Por Marta Strambi
In folheto dobrado da individual, Valu Oria Galeria de Arte, São Paulo, 2007
Redes Invisíveis
“Vulto” introduz. É como se às voltas com a potência fizéssemos uma ronda antes de instalarmos. Percorro o movimento que antecede o desejo e a vontade: aquele fogo oculto que impulsiona a criação, que atribui ao repouso a ação e à função a permanência. Às voltas com meu próprio vulto, mergulho nos meta-esquemas dos signos. Dissolvo então aquele sorriso fake com os braços majorados como quem anda sobre ovos. Curupiro meu sorriso como um ente fantástico, cujos pés mantém ainda o calcanhar para diante e os dedos para trás, onde a crendice do povo ainda habita. Tomo forma de mulher unípede, que anda aos saltos, como criança de cabeça grandíssima, como homem agigantado, montado num porco-do-mato. O problema do vulto é que ele traz a imagem que povoa.
Caminhando numa rede transparente, na tentativa de moldar o invisível, onde há a suspensão e o declínio de uma estabilidade sobre a qual se anseia e que, no entanto, não se tem, vou desenvolvendo meus objetos, imagens e instalações. O sentimento de cômoda sustentação que ampara, ao revés, é destituído, quando sacodem as notícias de agressões mutiladoras e de catástrofes que podem ser previstas nas páginas de uma história cuja ocorrência nos engole cotidianamente.
Na sua condição, o artista constitui uma imensa rede de conexões de toda a ordem sob essa malha invisível, seu lugar, o lugar da arte, antes previsto com certa dose de mistério hoje se perde numa grande confusão de desígnios. Uma palavra construída com fogo, um calor que derrete os mais simples objetos. Não é o ambiente desolador e silencioso de momento pós-catástrofe que me interessa, mas uma atmosfera sensível, delicada e impregnada de movimentos, quando a presença do tempo é transmutada em simples presença de um sentimento de pertença original.
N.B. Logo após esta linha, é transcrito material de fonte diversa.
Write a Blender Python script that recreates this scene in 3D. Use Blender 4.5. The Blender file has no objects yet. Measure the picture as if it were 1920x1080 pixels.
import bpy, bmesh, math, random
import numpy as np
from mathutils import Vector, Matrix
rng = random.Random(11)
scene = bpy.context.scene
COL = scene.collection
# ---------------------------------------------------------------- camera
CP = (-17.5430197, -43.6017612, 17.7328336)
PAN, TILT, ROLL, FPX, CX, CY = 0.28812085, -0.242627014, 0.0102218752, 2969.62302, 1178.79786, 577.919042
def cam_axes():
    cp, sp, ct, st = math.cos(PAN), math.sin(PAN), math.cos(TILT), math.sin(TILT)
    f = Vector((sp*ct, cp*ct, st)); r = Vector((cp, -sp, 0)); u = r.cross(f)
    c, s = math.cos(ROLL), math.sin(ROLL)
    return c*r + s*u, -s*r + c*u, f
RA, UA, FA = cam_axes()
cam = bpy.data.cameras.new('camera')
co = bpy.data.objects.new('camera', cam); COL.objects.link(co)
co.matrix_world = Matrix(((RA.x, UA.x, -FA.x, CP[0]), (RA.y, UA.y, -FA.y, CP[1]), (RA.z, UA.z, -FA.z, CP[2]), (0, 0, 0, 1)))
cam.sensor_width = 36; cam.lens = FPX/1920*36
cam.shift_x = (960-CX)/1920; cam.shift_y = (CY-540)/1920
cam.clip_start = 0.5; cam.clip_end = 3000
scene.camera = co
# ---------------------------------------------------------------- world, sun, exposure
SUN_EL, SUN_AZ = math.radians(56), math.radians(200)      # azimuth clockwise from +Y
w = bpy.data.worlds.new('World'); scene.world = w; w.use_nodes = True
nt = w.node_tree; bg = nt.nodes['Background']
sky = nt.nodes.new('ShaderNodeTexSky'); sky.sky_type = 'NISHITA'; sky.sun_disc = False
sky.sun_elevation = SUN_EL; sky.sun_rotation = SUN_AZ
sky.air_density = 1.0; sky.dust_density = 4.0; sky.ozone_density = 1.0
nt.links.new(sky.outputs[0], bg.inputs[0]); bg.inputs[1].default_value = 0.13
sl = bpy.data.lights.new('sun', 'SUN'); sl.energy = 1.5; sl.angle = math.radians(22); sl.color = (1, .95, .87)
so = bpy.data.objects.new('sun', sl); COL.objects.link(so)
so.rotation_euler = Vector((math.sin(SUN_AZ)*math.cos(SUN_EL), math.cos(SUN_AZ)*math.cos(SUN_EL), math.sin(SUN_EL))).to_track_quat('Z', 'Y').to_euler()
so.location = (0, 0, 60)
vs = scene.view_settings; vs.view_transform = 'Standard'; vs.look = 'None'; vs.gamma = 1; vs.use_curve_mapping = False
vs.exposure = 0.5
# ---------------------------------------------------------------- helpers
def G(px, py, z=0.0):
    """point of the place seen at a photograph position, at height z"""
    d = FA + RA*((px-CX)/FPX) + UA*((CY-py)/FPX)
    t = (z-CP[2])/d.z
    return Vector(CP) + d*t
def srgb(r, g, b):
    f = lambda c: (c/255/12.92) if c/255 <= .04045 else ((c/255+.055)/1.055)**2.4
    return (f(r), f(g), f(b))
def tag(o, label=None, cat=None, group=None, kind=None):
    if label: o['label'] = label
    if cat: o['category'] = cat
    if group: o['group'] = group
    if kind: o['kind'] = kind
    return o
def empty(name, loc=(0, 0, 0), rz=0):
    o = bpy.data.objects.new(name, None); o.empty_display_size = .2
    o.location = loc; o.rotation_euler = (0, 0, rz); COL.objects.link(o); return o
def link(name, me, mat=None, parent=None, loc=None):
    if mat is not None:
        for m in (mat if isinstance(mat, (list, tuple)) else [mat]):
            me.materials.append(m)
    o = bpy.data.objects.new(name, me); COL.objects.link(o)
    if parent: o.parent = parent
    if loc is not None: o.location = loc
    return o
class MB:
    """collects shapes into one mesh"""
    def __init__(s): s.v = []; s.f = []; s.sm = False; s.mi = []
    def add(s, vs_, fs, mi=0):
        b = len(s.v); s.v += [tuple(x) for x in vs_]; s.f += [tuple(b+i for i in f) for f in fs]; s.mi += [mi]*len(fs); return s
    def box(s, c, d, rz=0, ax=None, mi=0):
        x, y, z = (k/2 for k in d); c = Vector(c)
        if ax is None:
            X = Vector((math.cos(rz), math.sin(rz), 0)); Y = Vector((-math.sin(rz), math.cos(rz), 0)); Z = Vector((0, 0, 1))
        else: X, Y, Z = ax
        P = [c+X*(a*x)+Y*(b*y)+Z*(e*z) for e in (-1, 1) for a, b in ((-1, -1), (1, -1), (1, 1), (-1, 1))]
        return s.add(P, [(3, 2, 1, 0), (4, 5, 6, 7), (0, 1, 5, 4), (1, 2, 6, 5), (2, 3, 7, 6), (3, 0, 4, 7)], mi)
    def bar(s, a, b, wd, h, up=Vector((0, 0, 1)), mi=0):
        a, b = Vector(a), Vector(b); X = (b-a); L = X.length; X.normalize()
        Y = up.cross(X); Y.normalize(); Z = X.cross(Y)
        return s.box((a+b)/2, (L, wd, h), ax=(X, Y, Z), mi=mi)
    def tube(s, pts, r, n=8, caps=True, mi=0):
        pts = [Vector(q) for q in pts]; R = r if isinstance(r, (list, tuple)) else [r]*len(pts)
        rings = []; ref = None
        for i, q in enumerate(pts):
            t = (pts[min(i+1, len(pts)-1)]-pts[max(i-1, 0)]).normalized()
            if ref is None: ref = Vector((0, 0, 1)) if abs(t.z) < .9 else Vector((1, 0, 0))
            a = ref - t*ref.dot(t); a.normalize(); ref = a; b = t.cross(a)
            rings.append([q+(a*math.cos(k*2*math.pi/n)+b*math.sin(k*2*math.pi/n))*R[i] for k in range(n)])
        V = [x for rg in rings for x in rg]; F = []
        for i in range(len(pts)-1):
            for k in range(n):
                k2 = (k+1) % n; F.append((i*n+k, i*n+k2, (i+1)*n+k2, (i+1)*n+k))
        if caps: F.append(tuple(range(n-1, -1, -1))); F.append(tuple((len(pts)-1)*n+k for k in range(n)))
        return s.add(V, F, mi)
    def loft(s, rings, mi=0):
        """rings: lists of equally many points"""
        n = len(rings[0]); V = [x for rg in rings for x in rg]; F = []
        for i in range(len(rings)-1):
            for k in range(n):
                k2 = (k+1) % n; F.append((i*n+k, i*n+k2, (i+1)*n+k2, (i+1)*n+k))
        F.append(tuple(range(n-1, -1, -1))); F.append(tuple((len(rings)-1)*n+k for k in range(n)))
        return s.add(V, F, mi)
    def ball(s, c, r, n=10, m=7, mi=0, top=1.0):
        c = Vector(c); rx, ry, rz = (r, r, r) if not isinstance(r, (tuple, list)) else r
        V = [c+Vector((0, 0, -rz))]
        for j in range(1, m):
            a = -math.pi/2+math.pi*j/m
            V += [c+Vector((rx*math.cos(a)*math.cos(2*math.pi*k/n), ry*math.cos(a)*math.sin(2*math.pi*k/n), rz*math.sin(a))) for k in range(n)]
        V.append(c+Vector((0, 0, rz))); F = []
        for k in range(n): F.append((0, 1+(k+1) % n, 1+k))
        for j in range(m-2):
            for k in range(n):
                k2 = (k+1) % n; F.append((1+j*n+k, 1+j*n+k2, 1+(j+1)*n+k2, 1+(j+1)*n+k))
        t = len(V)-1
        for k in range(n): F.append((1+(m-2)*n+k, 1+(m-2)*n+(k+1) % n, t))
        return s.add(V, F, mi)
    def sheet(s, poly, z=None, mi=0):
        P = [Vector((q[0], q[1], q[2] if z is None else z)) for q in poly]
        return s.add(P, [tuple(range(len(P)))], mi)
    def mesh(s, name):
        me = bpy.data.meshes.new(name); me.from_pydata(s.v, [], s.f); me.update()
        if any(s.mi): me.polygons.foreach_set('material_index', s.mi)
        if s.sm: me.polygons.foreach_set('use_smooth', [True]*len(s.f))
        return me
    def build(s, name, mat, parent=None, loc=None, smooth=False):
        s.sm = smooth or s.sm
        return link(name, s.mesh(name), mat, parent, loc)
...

Poderia eu me aventurar no campo do devaneio como Bachelard, que tanto rodopiou o espaço que se instalou em sonhos como os de Supervielle, nas formas, onde a alma se traduz em espírito. Aquele mesmo espírito que faz a forma, como em Pareyson, ou onde Didi-Huberman se volta a ver, ou ainda, o que Frank Stella acredita ver quando é apenas outro modo de falar. Penso que a essência não é assim tão abstrata que não se possa saboreá-la. Nos morangos silvestres de Supervielle repousa o cheiro do deslize que os bolsos furados não conseguiram carregar. Ou ainda em Goethe que tentou reunir-se à natureza pela inspiração poética dizendo em Cumulus que podemos temer as nuvens, mas em baixo está o tremor. Não há o que temer na altura, além das nuvens, mas, sob essa mesura o que vem do chão ameaça converter em silêncio o barulho dos rios.
Apresento nessa exposição onde estive e o que percorri, nessa difícil tarefa do não querer ver para não tocar demais nas densidades da carne. Aqui, onde o nervo se estende com muita dor, talvez consiga prever o vir-a-ser.